Ryan Sorrell  43:16  

this one very last question is do you have a favorite reporter of all time, or writer of all time, who kind of encapsulates everything that your work is about?

 

Unknown Speaker  43:31  

Wow, that's a tough question. Do I have a favorite reporter or writer who encapsulates solidarity journalism? There are so many, how can I possibly pick just one? Let me say this, the the thinker who I admire the most, and who I state, every chance I get is Mikki Kendall, and she is the originator of the hashtag solidarity is for white women and wrote the book called feminism, about the women that it movement forgot and left behind in the context of white feminism and excluding or ignoring women of color.
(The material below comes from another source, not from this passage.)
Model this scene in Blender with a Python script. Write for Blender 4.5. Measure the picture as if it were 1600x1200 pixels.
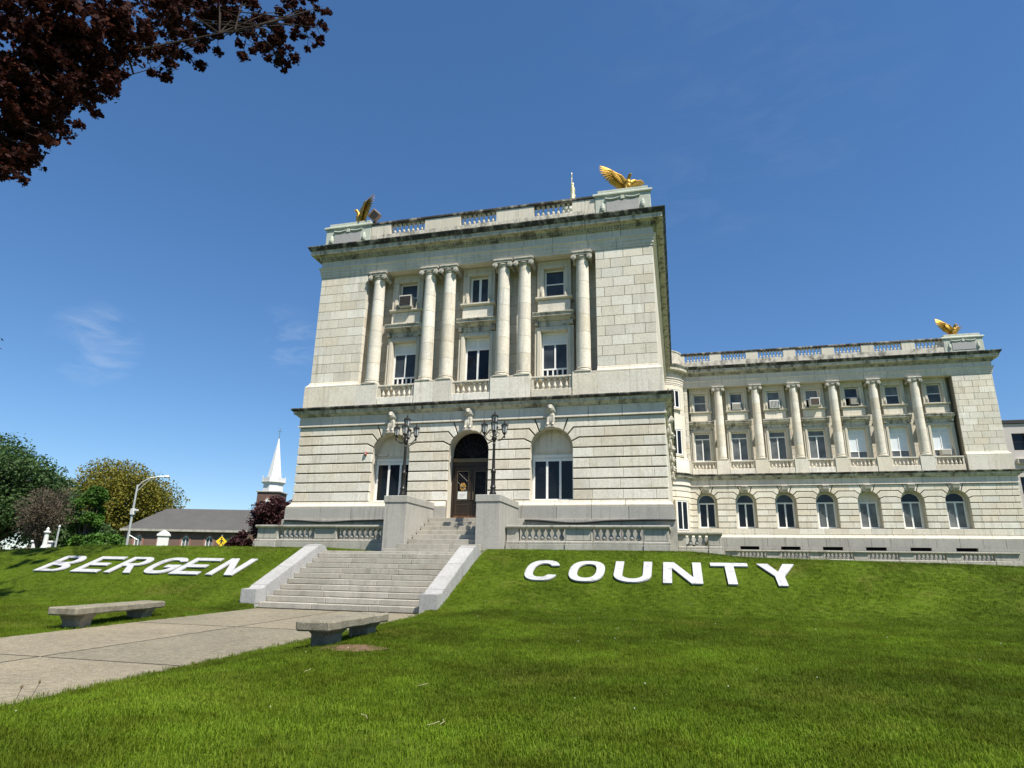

And I think that her her formulation of solidarity and solidarity reporting and the way she's brought that into broader discussions that are not solely found in, you know, organizing spaces, or social justice, dedicated spaces, I think that's really been an inspiration for me. For specific journalists. I do. We do have a website for the solidarity journalism initiative, which is now also available in Spanish. And the website is media engagement.org. And if you click under journalism, you'll see solidarity journalism, and there's a section called examples under that Examples page deals. see so many amazing journalists work featured. So please do take a look at that when you have a chance you'll see more names than I could say right now.

 

Ryan Sorrell  45:11  

Definitely, definitely. Well, thank you so much again for taking the time and sharing these amazing insights and knowledge and your most recent work. I hope everyone will go read your most recent paper. I think that there is a lot that a lot of people and really just the broader industry can learn from the work that you're doing. So thank you so much again.

 

Unknown Speaker  45:37  

Oh, my gosh, thank you for having me on. And just a quick plug that that study is published open access, so there is no paywall for folks who would like to check it out. Thank you again.

 

Ryan Sorrell  45:52  

Awesome, well, thank you. That was amazing.